**What is expected:** Your task is to repeat the lines from the line with "What Blender Python" to the line with "C = S.collection", both ends included, and nothing else. Pictures stay out of the copy.
┄┄┄┄┄┄┄┄┄┄┄┄┄┄┄┄┄┄┄┄
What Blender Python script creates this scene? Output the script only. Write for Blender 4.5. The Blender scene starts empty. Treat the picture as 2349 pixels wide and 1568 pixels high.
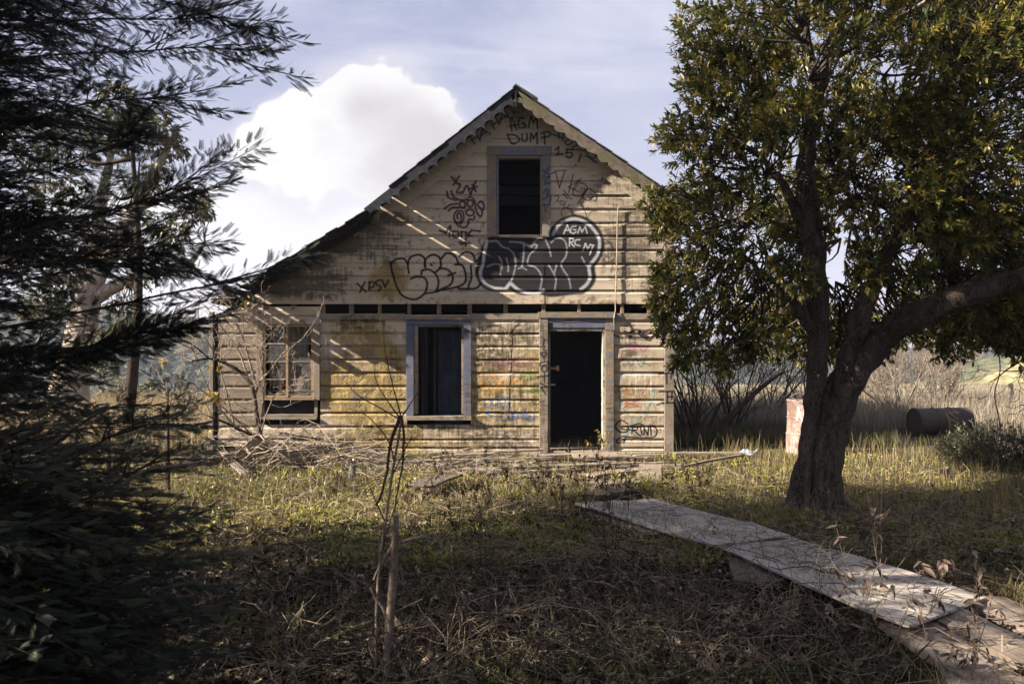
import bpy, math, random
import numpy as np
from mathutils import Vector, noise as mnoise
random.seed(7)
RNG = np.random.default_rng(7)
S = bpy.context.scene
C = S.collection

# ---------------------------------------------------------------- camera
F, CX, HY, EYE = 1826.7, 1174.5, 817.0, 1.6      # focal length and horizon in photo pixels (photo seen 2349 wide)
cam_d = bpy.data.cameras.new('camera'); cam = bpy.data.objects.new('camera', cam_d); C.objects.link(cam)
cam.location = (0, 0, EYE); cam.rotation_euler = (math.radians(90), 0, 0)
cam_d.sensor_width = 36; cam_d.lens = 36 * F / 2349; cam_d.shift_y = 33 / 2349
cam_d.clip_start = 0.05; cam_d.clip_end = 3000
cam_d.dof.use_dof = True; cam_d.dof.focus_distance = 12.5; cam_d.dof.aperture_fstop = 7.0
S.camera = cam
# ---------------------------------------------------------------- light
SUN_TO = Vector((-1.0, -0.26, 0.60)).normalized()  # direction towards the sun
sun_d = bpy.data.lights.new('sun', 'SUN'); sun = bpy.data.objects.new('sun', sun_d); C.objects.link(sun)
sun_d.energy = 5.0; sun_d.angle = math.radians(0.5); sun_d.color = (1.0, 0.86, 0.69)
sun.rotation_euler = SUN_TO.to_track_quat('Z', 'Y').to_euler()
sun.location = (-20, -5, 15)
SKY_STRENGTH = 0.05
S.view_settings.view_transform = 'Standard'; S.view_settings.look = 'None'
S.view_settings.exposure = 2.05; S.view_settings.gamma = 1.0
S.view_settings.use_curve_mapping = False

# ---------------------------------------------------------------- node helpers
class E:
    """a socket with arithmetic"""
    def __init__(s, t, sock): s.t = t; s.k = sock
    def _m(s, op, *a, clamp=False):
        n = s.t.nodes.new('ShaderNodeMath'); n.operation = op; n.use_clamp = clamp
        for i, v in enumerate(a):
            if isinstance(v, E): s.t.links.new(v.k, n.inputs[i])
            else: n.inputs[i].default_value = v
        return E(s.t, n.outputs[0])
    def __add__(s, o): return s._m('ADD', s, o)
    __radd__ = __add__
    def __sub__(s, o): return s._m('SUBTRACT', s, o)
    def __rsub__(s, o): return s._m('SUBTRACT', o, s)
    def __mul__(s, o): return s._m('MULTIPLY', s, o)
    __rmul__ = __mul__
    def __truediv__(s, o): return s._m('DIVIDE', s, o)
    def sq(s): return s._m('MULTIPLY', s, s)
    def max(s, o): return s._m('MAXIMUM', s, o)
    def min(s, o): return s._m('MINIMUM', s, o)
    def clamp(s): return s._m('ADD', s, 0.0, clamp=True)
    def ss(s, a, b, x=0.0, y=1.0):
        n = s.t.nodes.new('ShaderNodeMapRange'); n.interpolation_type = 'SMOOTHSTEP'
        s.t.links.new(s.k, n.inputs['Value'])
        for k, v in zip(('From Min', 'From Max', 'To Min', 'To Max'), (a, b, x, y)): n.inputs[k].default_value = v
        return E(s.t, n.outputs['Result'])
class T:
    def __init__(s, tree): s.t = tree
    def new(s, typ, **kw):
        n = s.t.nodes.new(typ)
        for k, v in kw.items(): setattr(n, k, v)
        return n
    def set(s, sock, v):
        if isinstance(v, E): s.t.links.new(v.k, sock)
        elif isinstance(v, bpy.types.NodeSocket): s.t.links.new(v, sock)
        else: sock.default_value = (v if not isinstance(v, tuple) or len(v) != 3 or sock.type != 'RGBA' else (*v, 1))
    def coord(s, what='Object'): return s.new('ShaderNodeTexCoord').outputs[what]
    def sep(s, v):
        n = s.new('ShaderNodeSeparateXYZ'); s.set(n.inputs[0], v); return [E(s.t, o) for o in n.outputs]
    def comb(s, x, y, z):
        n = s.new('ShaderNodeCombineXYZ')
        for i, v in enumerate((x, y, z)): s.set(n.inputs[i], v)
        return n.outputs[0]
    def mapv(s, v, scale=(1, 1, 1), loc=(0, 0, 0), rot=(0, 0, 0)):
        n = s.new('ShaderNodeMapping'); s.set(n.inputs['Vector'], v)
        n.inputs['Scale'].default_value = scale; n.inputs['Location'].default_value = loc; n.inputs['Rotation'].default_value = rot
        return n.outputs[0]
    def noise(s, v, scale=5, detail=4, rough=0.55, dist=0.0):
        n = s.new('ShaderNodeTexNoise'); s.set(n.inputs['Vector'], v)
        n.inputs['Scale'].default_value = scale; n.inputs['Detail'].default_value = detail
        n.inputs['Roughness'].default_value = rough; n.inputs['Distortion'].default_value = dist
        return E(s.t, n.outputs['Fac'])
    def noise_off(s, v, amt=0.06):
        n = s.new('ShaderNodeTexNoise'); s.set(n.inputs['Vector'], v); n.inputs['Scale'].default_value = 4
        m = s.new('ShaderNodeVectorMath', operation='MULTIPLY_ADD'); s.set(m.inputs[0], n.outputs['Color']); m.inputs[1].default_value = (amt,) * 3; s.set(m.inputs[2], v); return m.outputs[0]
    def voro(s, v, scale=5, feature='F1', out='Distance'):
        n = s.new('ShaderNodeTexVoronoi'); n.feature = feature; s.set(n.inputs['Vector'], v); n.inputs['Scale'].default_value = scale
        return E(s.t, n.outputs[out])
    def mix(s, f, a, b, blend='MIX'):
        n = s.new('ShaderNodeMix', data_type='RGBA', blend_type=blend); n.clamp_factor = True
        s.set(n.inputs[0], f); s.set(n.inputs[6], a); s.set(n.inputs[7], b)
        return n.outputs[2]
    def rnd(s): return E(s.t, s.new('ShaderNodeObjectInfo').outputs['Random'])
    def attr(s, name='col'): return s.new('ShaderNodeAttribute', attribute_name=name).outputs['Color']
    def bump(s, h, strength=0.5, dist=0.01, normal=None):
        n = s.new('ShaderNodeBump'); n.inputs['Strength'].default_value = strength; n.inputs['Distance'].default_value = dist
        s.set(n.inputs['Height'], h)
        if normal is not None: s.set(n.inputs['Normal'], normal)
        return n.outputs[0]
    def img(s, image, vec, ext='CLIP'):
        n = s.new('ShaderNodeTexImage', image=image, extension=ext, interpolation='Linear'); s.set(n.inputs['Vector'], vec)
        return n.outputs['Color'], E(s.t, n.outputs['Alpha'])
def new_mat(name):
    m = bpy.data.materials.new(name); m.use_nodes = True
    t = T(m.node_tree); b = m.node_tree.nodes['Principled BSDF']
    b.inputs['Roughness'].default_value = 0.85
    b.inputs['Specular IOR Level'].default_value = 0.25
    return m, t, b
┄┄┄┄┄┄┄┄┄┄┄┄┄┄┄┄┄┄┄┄
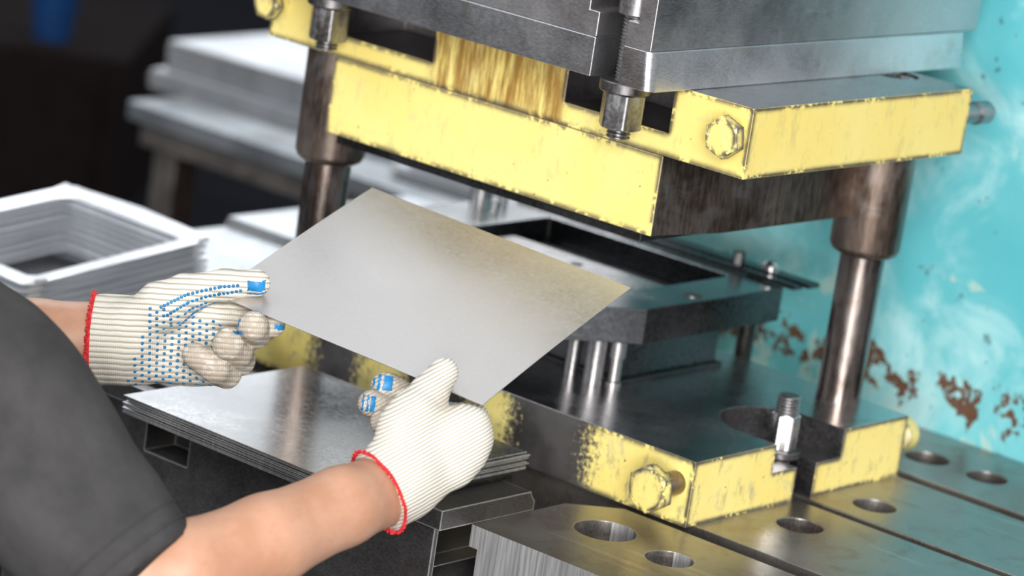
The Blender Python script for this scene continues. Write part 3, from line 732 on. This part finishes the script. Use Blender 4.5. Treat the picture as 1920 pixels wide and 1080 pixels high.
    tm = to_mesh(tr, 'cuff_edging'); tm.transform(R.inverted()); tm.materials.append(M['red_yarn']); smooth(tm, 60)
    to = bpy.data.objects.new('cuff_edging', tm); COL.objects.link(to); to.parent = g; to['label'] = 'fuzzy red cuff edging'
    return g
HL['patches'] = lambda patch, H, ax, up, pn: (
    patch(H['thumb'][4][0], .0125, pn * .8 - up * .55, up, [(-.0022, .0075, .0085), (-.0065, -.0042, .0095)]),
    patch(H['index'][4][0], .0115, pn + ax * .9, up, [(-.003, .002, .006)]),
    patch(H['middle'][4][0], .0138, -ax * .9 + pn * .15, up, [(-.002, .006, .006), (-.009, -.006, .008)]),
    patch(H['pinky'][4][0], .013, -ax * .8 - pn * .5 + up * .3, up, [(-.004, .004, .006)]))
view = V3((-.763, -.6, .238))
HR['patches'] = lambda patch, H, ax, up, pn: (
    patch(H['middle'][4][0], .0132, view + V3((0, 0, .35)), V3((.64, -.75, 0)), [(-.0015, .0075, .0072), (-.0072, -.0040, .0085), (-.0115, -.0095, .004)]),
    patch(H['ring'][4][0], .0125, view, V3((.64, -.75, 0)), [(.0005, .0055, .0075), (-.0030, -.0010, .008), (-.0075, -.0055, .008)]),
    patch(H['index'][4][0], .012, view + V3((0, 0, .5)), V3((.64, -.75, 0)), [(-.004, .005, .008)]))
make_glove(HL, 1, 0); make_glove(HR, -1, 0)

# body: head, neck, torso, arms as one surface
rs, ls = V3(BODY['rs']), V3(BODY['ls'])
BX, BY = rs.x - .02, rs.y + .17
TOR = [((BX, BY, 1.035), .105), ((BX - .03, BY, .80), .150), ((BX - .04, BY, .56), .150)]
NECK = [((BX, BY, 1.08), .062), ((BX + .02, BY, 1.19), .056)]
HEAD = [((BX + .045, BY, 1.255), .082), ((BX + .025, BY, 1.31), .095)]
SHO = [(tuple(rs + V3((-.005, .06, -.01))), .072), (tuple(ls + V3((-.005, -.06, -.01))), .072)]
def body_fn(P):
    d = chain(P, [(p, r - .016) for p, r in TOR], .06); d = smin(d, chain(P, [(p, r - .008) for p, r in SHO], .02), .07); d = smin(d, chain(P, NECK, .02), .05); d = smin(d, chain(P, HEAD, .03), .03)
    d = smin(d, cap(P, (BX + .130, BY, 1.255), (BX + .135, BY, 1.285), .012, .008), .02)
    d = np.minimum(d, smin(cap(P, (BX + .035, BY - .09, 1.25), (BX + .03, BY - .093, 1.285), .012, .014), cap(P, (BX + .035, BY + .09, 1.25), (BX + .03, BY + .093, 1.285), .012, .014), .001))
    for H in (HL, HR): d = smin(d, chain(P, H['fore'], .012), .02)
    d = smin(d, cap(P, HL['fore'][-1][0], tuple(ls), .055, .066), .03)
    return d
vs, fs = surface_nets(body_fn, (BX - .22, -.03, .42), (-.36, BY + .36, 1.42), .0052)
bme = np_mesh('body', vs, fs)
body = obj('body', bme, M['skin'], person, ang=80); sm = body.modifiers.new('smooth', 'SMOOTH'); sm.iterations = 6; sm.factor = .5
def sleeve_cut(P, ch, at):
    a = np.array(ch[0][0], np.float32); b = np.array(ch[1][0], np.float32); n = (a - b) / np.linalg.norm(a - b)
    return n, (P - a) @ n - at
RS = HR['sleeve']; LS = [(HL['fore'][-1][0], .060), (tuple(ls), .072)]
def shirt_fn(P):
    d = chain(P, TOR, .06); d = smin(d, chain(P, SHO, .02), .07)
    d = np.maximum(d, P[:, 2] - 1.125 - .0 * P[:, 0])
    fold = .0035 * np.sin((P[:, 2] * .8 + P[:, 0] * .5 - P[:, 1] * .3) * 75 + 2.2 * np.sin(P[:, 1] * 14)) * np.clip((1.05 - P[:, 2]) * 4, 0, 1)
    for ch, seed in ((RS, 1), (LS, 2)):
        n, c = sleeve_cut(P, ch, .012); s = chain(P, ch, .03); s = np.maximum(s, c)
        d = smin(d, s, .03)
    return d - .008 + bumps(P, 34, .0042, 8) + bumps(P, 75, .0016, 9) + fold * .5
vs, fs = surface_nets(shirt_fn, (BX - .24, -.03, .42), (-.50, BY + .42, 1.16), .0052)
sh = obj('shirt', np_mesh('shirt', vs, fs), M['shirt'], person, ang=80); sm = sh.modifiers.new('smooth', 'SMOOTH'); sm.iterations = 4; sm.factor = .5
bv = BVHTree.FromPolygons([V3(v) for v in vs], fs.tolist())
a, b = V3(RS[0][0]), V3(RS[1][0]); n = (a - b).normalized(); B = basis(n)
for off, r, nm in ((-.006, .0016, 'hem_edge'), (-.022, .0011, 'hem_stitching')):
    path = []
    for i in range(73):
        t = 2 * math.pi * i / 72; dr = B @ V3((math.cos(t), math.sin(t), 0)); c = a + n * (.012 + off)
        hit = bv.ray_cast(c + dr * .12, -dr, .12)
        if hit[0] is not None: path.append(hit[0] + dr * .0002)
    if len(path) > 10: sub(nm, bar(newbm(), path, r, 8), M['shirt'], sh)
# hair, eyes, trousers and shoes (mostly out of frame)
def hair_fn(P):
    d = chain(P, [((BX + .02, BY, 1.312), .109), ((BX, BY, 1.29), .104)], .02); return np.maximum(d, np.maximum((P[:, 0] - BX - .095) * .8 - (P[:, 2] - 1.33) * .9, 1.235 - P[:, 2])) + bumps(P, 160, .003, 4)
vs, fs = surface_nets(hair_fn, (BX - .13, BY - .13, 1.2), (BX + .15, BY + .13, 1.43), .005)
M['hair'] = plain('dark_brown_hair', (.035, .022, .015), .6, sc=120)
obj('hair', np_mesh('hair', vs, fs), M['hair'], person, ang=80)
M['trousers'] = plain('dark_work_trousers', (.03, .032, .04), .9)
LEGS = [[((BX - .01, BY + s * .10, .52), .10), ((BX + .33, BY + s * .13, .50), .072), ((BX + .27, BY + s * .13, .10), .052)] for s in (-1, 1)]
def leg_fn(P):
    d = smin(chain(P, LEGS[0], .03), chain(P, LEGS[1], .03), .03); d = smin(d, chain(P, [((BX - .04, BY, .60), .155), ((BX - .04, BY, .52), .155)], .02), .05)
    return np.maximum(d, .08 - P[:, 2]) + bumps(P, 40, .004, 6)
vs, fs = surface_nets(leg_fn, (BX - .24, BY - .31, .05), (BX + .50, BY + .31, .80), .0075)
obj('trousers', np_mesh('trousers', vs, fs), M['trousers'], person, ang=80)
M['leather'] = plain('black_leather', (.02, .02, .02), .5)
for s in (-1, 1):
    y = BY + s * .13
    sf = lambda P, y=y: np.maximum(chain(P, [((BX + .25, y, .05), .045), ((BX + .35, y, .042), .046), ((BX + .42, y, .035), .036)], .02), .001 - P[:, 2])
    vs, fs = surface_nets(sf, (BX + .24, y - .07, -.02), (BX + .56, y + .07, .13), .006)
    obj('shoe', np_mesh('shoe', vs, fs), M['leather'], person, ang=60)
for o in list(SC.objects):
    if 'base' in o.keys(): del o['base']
┄┄┄┄┄┄┄┄┄┄┄┄┄┄┄┄┄┄┄┄
**Completed task:**
What Blender Python script creates this scene? Output the script only. Write for Blender 4.5. The Blender scene starts empty. Treat the picture as 2349 pixels wide and 1568 pixels high.
import bpy, math, random
import numpy as np
from mathutils import Vector, noise as mnoise
random.seed(7)
RNG = np.random.default_rng(7)
S = bpy.context.scene
C = S.collection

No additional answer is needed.